El 7 de agosto del 2026 Colombia tendrá nuevo presidente. No necesitamos un mesías ni un verdugo, sino a alguien con carácter, liderazgo y respeto por la democracia. Urge fortalecer la fuerza pública el orgullo de servir a la patria, sin que su labor se vea opacada por discursos vacíos que justifican al delincuente.
Ese nuevo presidente debe ser un estadista que conozca el país y respete la división de poderes como un principio democrático que separa los poderes del Estado en Ejecutivo, Legislativo y Judicial. El objetivo es que estos poderes se controlen entre sí y eviten la concentración de poder, aspecto que no se respeta en este Gobierno.
El próximo mandatario debe ser un estadista que conozca el país y respete la división de poderes: Ejecutivo, Legislativo y Judicial, para que se controlen mutuamente y eviten la concentración de poder. Aristóteles ya lo advirtió en La Política: deliberar, mandar y juzgar no deben recaer en la misma persona, o el pueblo se convierte en súbdito.
Aunque no hablaba de una separación de poderes como la teoría moderna, Aristóteles sentó las bases para entender que gobernar exige equilibrar estas funciones. Quien modernizó la teoría fue Montesquieu, con la separación de poderes, los cuales deben ser distribuidos para evitar abusos y generar una pérdida de la democracia, y Rousseau reforzó esta tesis con un pilar muy importante, donde señalaba que el poder solo es legítimo si emana del pueblo y sirve para generar un bienestar común.

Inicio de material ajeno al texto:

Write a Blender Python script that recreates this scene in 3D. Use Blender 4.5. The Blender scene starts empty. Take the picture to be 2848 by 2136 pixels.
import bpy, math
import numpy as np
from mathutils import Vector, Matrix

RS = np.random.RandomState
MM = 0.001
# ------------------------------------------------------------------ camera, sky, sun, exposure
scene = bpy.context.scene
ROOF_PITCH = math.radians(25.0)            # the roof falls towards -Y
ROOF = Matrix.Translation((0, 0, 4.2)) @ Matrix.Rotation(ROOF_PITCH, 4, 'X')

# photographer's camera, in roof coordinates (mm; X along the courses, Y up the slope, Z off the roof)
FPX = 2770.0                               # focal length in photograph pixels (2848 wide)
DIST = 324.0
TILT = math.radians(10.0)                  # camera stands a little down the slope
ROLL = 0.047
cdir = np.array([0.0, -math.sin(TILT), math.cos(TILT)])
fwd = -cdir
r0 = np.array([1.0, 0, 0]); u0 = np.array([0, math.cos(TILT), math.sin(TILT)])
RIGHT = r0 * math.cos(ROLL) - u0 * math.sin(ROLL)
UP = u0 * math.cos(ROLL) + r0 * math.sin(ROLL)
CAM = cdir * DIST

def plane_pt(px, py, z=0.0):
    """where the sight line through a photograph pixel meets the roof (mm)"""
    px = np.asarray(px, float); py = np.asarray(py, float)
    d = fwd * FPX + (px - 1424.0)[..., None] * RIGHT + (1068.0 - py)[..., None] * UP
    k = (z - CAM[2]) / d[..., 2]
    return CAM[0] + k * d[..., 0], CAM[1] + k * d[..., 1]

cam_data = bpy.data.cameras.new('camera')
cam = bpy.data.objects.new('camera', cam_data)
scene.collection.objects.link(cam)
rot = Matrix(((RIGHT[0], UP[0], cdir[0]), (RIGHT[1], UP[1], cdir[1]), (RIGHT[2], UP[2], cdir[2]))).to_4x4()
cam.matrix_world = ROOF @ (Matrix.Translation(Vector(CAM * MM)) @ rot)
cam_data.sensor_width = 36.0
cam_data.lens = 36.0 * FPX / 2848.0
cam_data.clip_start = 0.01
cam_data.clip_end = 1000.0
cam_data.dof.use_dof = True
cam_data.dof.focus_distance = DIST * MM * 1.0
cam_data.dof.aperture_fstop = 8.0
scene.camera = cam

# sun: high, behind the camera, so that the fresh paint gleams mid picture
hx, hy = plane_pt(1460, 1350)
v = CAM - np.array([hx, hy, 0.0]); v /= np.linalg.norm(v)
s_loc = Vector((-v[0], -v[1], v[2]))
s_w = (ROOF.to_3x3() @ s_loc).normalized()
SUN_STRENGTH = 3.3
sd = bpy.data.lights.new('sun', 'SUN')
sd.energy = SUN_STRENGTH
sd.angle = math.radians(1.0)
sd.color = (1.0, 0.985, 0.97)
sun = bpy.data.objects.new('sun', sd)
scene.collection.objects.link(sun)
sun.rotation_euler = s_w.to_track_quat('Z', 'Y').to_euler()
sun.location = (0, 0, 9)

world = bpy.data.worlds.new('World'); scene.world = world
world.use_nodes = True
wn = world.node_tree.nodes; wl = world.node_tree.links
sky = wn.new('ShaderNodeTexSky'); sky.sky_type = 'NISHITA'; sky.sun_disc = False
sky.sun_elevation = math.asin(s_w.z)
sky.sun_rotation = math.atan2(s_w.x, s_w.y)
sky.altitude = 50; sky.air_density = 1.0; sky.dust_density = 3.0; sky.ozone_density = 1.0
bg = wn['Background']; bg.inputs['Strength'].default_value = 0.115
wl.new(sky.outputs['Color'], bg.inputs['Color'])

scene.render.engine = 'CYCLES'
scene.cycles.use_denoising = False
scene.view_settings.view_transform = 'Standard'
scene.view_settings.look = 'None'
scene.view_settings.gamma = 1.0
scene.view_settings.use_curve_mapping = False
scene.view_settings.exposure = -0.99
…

Hoy, en Colombia pensar distinto puede costar la vida, como fue la de Miguel Uribe y con tantos otros colombianos, que a lo largo de la historia han sido azotados por el terrorismo a lo largo del territorio. Este debe ser un punto de inflexión en la historia de Colombia, donde exista un periodo de transformación social, porque no solo basta con la protección a candidatos presidenciales, sino que tiene algo más de fondo: fortalecer nuestras instituciones judiciales, erradicar de manera categórica las redes criminales y de narcotráfico, reducir los índices de pobreza y hambre, incentivar a la generación de empleo sin asfixiar al pequeño y mediano empresario, pero sobre todo, sanar la polarización que hoy nos divide como sociedad de un mismo territorio.
Por último, la persona que suceda a Gustavo Petro debe ser un símbolo de unión nacional, como lo establece la Constitución del 91. Debe ser alguien que no vea el poder como un botín, sino como un honor y una responsabilidad, que genere un liderazgo regional, apartándose de extremismos ideológicos y de la idolatría hacia figuras políticas, sean de izquierda o derecha, ya que hay que entender que en Colombia se deben generar liderazgos más allá de los de Álvaro Uribe o de Gustavo Petro, pues crear un precedente político no es lo mismo que perpetuar un culto a una persona.
¡Ánimo Colombia!, veamos las próximas elecciones como una oportunidad real de reconciliarnos y amar a nuestro país.